Yoko Ono performs Cut Piece in 1965 at Carnegie Hall, New York. Photograph: Minoru Niizuma/Yoko Ono

I explored this piece of work at the suggestion of my tutor. If you compare the images of this and my work, visually, they don’t appear to have anything in common BUT the underlying narrative is very similar. It is about layers covering a human form and then the removal of those layers in a random way, then stepping back to explore how this has changed the original form.

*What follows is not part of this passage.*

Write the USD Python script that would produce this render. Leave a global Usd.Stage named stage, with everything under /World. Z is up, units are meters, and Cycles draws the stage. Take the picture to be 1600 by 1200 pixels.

Yoko gave control to how the layers were removed from her form to third persons whereas I stayed in control of removing the painted layers myself but I did try and randomise where and how far the layers underneath were made visible.

Marlene Dumas

Two of the paintings of artist Marlene Dumas did give the appearance of having layers of skin having been added and peeled away from their faces.

Marlene Dumas, Helena’s Dream, 2008, oil on canvas, 130,5 x 110 cm., Kunsthalle Bielefeld, copyright Marlene Dumas, photo Peter Cox

Marlene Dumas, Naomi, 1995, oil on canvas, 130 x 110 cm., collection De Heus-Zomer, copyright Marlene Dumas, photo Peter Cox – See more at: http://www.stedelijk.nl/en/press/press-images/marlene-dumas#sthash.ZIS3ctAN.dpuf

 

When Marlene Dumas was interviewed by Odili Donald Odita, she asked her “What place does the human figure take in your painting,  philosophically, psychologically, metaphorically?” and Dumas replied “It’s my beast of burden. The poor figure has to carry all the weight”  (quote downloaded from :-http://arudemag.com/marlene-dumas-interview-by-odili-donald-odita/ on 20/3/15).

And I believe this thought holds true for all figurative representations that are made. Not only does the image have to portray a visually recognisable figure but it also has to express the innerness or persona of that image on the flat 2D surface of canvas.